> **TASK DIRECTIONS**
Transcribe every line exactly. Leave the pictures behind.

> **MATERIAL PROVIDED**

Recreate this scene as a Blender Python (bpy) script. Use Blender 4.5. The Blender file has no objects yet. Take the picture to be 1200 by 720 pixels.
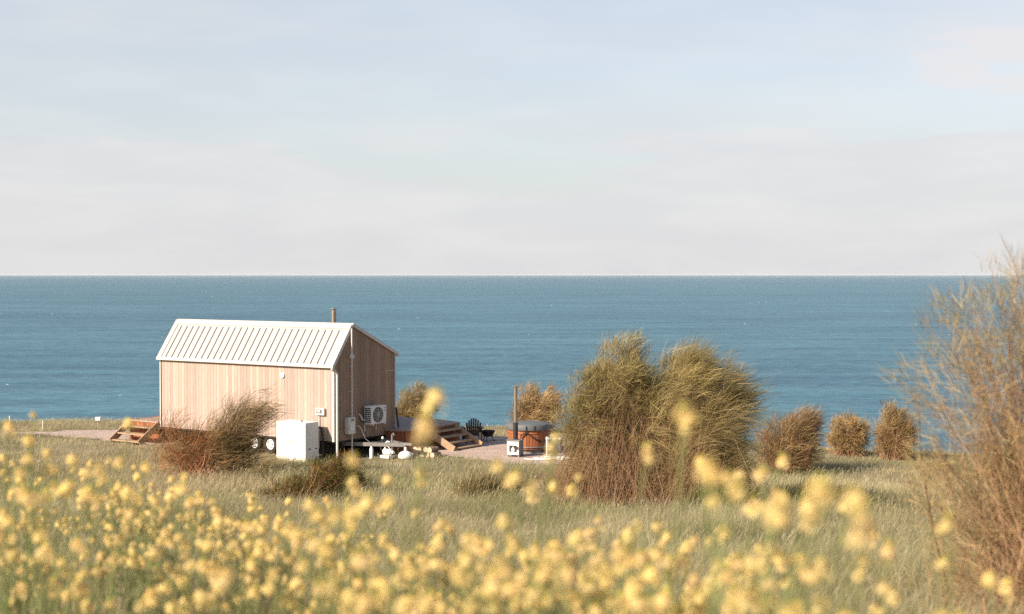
import bpy, math, random
import numpy as np
from mathutils import Vector
random.seed(7)
RNG = np.random.default_rng(11)
R = math.radians
scene = bpy.context.scene
COL = scene.collection
EYE = 5.5
F = 1667.0            # focal length in pixels of the 1200 px wide photograph
HOR = 322.0

# ------------------------------------------------------------------ materials
def new_mat(name):
    m = bpy.data.materials.new(name); m.use_nodes = True
    nt = m.node_tree
    return m, nt, nt.nodes['Principled BSDF']

def N(nt, t, **kw):
    n = nt.nodes.new(t)
    for k, v in kw.items():
        if k in n.inputs: n.inputs[k].default_value = v
        else: setattr(n, k, v)
    return n

def plain(name, col, rough=.6, metal=0., var=.12, scale=9., bump=0., stretch=(1, 1, 1), attr=False, spec=.4):
    """base colour broken up by object-space noise, optionally times the 'Col' attribute"""
    m, nt, p = new_mat(name); L = nt.links.new
    tc = N(nt, 'ShaderNodeTexCoord'); mp = N(nt, 'ShaderNodeMapping'); mp.inputs['Scale'].default_value = stretch
    L(tc.outputs['Object'], mp.inputs['Vector'])
    no = N(nt, 'ShaderNodeTexNoise', Scale=scale, Detail=6.0, Roughness=.62); L(mp.outputs[0], no.inputs['Vector'])
    rp = N(nt, 'ShaderNodeMapRange'); rp.inputs['From Min'].default_value = .3; rp.inputs['From Max'].default_value = .7
    rp.inputs['To Min'].default_value = 1 - var; rp.inputs['To Max'].default_value = 1 + var
    L(no.outputs['Fac'], rp.inputs['Value'])
    mx = N(nt, 'ShaderNodeMix', data_type='RGBA', blend_type='MULTIPLY'); mx.inputs[0].default_value = 1
    mx.inputs[6].default_value = (*col, 1); L(rp.outputs[0], mx.inputs[7])
    out = mx.outputs[2]
    if attr:
        at = N(nt, 'ShaderNodeAttribute', attribute_name='Col')
        m2 = N(nt, 'ShaderNodeMix', data_type='RGBA', blend_type='MULTIPLY'); m2.inputs[0].default_value = 1
        L(out, m2.inputs[6]); L(at.outputs['Color'], m2.inputs[7]); out = m2.outputs[2]
    L(out, p.inputs['Base Color'])
    p.inputs['Roughness'].default_value = rough; p.inputs['Metallic'].default_value = metal
    p.inputs['Specular IOR Level'].default_value = spec
    if bump:
        b = N(nt, 'ShaderNodeBump', Strength=bump, Distance=.02); L(no.outputs['Fac'], b.inputs['Height']); L(b.outputs[0], p.inputs['Normal'])
    return m

def leafy(name, trans=.35, tint=(1, 1, 1)):
    """plant matter: colour from 'Col', diffuse plus light passing through"""
    m = bpy.data.materials.new(name); m.use_nodes = True; nt = m.node_tree; nt.nodes.clear(); L = nt.links.new
    at = N(nt, 'ShaderNodeAttribute', attribute_name='Col')
    oi = N(nt, 'ShaderNodeObjectInfo')
    mr = N(nt, 'ShaderNodeMapRange'); mr.inputs['To Min'].default_value = .85; mr.inputs['To Max'].default_value = 1.15
    L(oi.outputs['Random'], mr.inputs['Value'])
    mx = N(nt, 'ShaderNodeMix', data_type='RGBA', blend_type='MULTIPLY'); mx.inputs[0].default_value = 1
    L(at.outputs['Color'], mx.inputs[6]); L(mr.outputs[0], mx.inputs[7])
    d = N(nt, 'ShaderNodeBsdfDiffuse'); t = N(nt, 'ShaderNodeBsdfTranslucent'); s = N(nt, 'ShaderNodeMixShader'); s.inputs[0].default_value = trans
    L(mx.outputs[2], d.inputs[0]); L(mx.outputs[2], t.inputs[0]); L(d.outputs[0], s.inputs[1]); L(t.outputs[0], s.inputs[2])
    o = N(nt, 'ShaderNodeOutputMaterial'); L(s.outputs[0], o.inputs[0])
    return m

M = {}
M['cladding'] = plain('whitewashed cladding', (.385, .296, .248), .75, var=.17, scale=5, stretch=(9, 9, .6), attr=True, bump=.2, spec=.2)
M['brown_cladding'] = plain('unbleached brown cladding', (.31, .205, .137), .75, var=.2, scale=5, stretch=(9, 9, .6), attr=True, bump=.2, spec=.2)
M['roof'] = plain('cream steel', (.395, .368, .338), .45, var=.025, scale=2.0)
M['trim'] = plain('cream painted trim', (.54, .50, .455), .5, var=.04, scale=4)
M['chassis'] = plain('black chassis', (.022, .02, .018), .6, var=.3)
M['galv'] = plain('galvanised steel', (.22, .21, .195), .55, .4, var=.2, scale=14)
M['steel'] = plain('stainless flue', (.33, .27, .21), .4, .75, var=.15, scale=12)
M['tyre'] = plain('tyre rubber', (.03, .028, .026), .85)
M['rim'] = plain('white wheel rim', (.78, .76, .73), .45, var=.08)
M['white'] = plain('white powder coat', (.69, .66, .62), .4, var=.03, scale=3)
M['grey'] = plain('light grey enamel', (.60, .565, .51), .45, var=.06)
M['dark'] = plain('dark plastic', (.035, .034, .033), .55, var=.2)
M['screen'] = plain('meter screen', (.10, .13, .12), .2, var=.2)
M['bluelabel'] = plain('pale blue sticker', (.45, .62, .80), .5)
M['redwood'] = plain('red stained timber', (.30, .105, .048), .65, var=.28, scale=7, stretch=(6, 6, .7), attr=True, bump=.2, spec=.25)
M['decktop'] = plain('weathered deck boards', (.34, .23, .17), .75, var=.2, scale=6, attr=True, bump=.2)
M['pine'] = plain('treated pine', (.33, .225, .14), .7, var=.2, scale=6, stretch=(3, 3, 3), attr=True, bump=.2, spec=.2)
M['cedar'] = plain('cedar staves', (.31, .105, .042), .55, var=.22, scale=6, stretch=(7, 7, .6), attr=True, bump=.15, spec=.35)
M['lid'] = plain('charcoal vinyl lid', (.10, .105, .11), .6, var=.12, scale=5)
M['chairwood'] = plain('dark stained slats', (.055, .042, .032), .6, var=.25, scale=8, attr=True)
M['iron'] = plain('black iron', (.025, .023, .022), .55, var=.3)
M['bark'] = plain('log bark', (.26, .17, .11), .9, var=.35, scale=16, bump=.5)
M['logend'] = plain('cut log end', (.62, .46, .33), .8, var=.2)
M['rope'] = plain('white hose', (.72, .68, .62), .55, var=.1)
M['hose'] = plain('black hose', (.03, .025, .022), .5, var=.2)
M['stake'] = plain('weathered stake', (.38, .29, .22), .8, var=.25, scale=10)
M['twig'] = plain('twig bark', (1, 1, 1), .85, var=.25, scale=20, attr=True, spec=.15)
M['foliage'] = leafy('needle foliage', .3)
M['grass'] = leafy('meadow grass', .38)
M['petal'] = leafy('yellow petals', .45)
M['stem'] = leafy('flower stems', .3)

# ------------------------------------------------------------------ object helpers
def tag(o, label=None, cat=None, group=None, kind=None):
    if label: o['label'] = label
    if cat: o['category'] = cat
    if group: o['group'] = group
    if kind: o['kind'] = kind
    return o

def empty(name, loc=(0, 0, 0), rz=0., label=None, cat=None, group=None):
    o = bpy.data.objects.new(name, None); COL.objects.link(o)
    o.location = loc; o.rotation_euler = (0, 0, rz); o.empty_display_size = .2
    return tag(o, label, cat, group)

def link(name, me, mat, parent=None):
    o = bpy.data.objects.new(name, me); COL.objects.link(o)
    if mat is not None and not me.materials: me.materials.append(mat)
    if parent is not None: o.parent = parent
    return o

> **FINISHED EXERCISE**
Recreate this scene as a Blender Python (bpy) script. Use Blender 4.5. The Blender file has no objects yet. Take the picture to be 1200 by 720 pixels.
import bpy, math, random
import numpy as np
from mathutils import Vector
random.seed(7)
RNG = np.random.default_rng(11)
R = math.radians
scene = bpy.context.scene
COL = scene.collection
EYE = 5.5
F = 1667.0            # focal length in pixels of the 1200 px wide photograph
HOR = 322.0

# ------------------------------------------------------------------ materials
def new_mat(name):
    m = bpy.data.materials.new(name); m.use_nodes = True
    nt = m.node_tree
    return m, nt, nt.nodes['Principled BSDF']

def N(nt, t, **kw):
    n = nt.nodes.new(t)
    for k, v in kw.items():
        if k in n.inputs: n.inputs[k].default_value = v
        else: setattr(n, k, v)
    return n

def plain(name, col, rough=.6, metal=0., var=.12, scale=9., bump=0., stretch=(1, 1, 1), attr=False, spec=.4):
    """base colour broken up by object-space noise, optionally times the 'Col' attribute"""
    m, nt, p = new_mat(name); L = nt.links.new
    tc = N(nt, 'ShaderNodeTexCoord'); mp = N(nt, 'ShaderNodeMapping'); mp.inputs['Scale'].default_value = stretch
    L(tc.outputs['Object'], mp.inputs['Vector'])
    no = N(nt, 'ShaderNodeTexNoise', Scale=scale, Detail=6.0, Roughness=.62); L(mp.outputs[0], no.inputs['Vector'])
    rp = N(nt, 'ShaderNodeMapRange'); rp.inputs['From Min'].default_value = .3; rp.inputs['From Max'].default_value = .7
    rp.inputs['To Min'].default_value = 1 - var; rp.inputs['To Max'].default_value = 1 + var
    L(no.outputs['Fac'], rp.inputs['Value'])
    mx = N(nt, 'ShaderNodeMix', data_type='RGBA', blend_type='MULTIPLY'); mx.inputs[0].default_value = 1
    mx.inputs[6].default_value = (*col, 1); L(rp.outputs[0], mx.inputs[7])
    out = mx.outputs[2]
    if attr:
        at = N(nt, 'ShaderNodeAttribute', attribute_name='Col')
        m2 = N(nt, 'ShaderNodeMix', data_type='RGBA', blend_type='MULTIPLY'); m2.inputs[0].default_value = 1
        L(out, m2.inputs[6]); L(at.outputs['Color'], m2.inputs[7]); out = m2.outputs[2]
    L(out, p.inputs['Base Color'])
    p.inputs['Roughness'].default_value = rough; p.inputs['Metallic'].default_value = metal
    p.inputs['Specular IOR Level'].default_value = spec
    if bump:
        b = N(nt, 'ShaderNodeBump', Strength=bump, Distance=.02); L(no.outputs['Fac'], b.inputs['Height']); L(b.outputs[0], p.inputs['Normal'])
    return m

def leafy(name, trans=.35, tint=(1, 1, 1)):
    """plant matter: colour from 'Col', diffuse plus light passing through"""
    m = bpy.data.materials.new(name); m.use_nodes = True; nt = m.node_tree; nt.nodes.clear(); L = nt.links.new
    at = N(nt, 'ShaderNodeAttribute', attribute_name='Col')
    oi = N(nt, 'ShaderNodeObjectInfo')
    mr = N(nt, 'ShaderNodeMapRange'); mr.inputs['To Min'].default_value = .85; mr.inputs['To Max'].default_value = 1.15
    L(oi.outputs['Random'], mr.inputs['Value'])
    mx = N(nt, 'ShaderNodeMix', data_type='RGBA', blend_type='MULTIPLY'); mx.inputs[0].default_value = 1
    L(at.outputs['Color'], mx.inputs[6]); L(mr.outputs[0], mx.inputs[7])
    d = N(nt, 'ShaderNodeBsdfDiffuse'); t = N(nt, 'ShaderNodeBsdfTranslucent'); s = N(nt, 'ShaderNodeMixShader'); s.inputs[0].default_value = trans
    L(mx.outputs[2], d.inputs[0]); L(mx.outputs[2], t.inputs[0]); L(d.outputs[0], s.inputs[1]); L(t.outputs[0], s.inputs[2])
    o = N(nt, 'ShaderNodeOutputMaterial'); L(s.outputs[0], o.inputs[0])
    return m

M = {}
M['cladding'] = plain('whitewashed cladding', (.385, .296, .248), .75, var=.17, scale=5, stretch=(9, 9, .6), attr=True, bump=.2, spec=.2)
M['brown_cladding'] = plain('unbleached brown cladding', (.31, .205, .137), .75, var=.2, scale=5, stretch=(9, 9, .6), attr=True, bump=.2, spec=.2)
M['roof'] = plain('cream steel', (.395, .368, .338), .45, var=.025, scale=2.0)
M['trim'] = plain('cream painted trim', (.54, .50, .455), .5, var=.04, scale=4)
M['chassis'] = plain('black chassis', (.022, .02, .018), .6, var=.3)
M['galv'] = plain('galvanised steel', (.22, .21, .195), .55, .4, var=.2, scale=14)
M['steel'] = plain('stainless flue', (.33, .27, .21), .4, .75, var=.15, scale=12)
M['tyre'] = plain('tyre rubber', (.03, .028, .026), .85)
M['rim'] = plain('white wheel rim', (.78, .76, .73), .45, var=.08)
M['white'] = plain('white powder coat', (.69, .66, .62), .4, var=.03, scale=3)
M['grey'] = plain('light grey enamel', (.60, .565, .51), .45, var=.06)
M['dark'] = plain('dark plastic', (.035, .034, .033), .55, var=.2)
M['screen'] = plain('meter screen', (.10, .13, .12), .2, var=.2)
M['bluelabel'] = plain('pale blue sticker', (.45, .62, .80), .5)
M['redwood'] = plain('red stained timber', (.30, .105, .048), .65, var=.28, scale=7, stretch=(6, 6, .7), attr=True, bump=.2, spec=.25)
M['decktop'] = plain('weathered deck boards', (.34, .23, .17), .75, var=.2, scale=6, attr=True, bump=.2)
M['pine'] = plain('treated pine', (.33, .225, .14), .7, var=.2, scale=6, stretch=(3, 3, 3), attr=True, bump=.2, spec=.2)
M['cedar'] = plain('cedar staves', (.31, .105, .042), .55, var=.22, scale=6, stretch=(7, 7, .6), attr=True, bump=.15, spec=.35)
M['lid'] = plain('charcoal vinyl lid', (.10, .105, .11), .6, var=.12, scale=5)
M['chairwood'] = plain('dark stained slats', (.055, .042, .032), .6, var=.25, scale=8, attr=True)
M['iron'] = plain('black iron', (.025, .023, .022), .55, var=.3)
M['bark'] = plain('log bark', (.26, .17, .11), .9, var=.35, scale=16, bump=.5)
M['logend'] = plain('cut log end', (.62, .46, .33), .8, var=.2)
M['rope'] = plain('white hose', (.72, .68, .62), .55, var=.1)
M['hose'] = plain('black hose', (.03, .025, .022), .5, var=.2)
M['stake'] = plain('weathered stake', (.38, .29, .22), .8, var=.25, scale=10)
M['twig'] = plain('twig bark', (1, 1, 1), .85, var=.25, scale=20, attr=True, spec=.15)
M['foliage'] = leafy('needle foliage', .3)
M['grass'] = leafy('meadow grass', .38)
M['petal'] = leafy('yellow petals', .45)
M['stem'] = leafy('flower stems', .3)

# ------------------------------------------------------------------ object helpers
def tag(o, label=None, cat=None, group=None, kind=None):
    if label: o['label'] = label
    if cat: o['category'] = cat
    if group: o['group'] = group
    if kind: o['kind'] = kind
    return o

def empty(name, loc=(0, 0, 0), rz=0., label=None, cat=None, group=None):
    o = bpy.data.objects.new(name, None); COL.objects.link(o)
    o.location = loc; o.rotation_euler = (0, 0, rz); o.empty_display_size = .2
    return tag(o, label, cat, group)

def link(name, me, mat, parent=None):
    o = bpy.data.objects.new(name, me); COL.objects.link(o)
    if mat is not None and not me.materials: me.materials.append(mat)
    if parent is not None: o.parent = parent
    return o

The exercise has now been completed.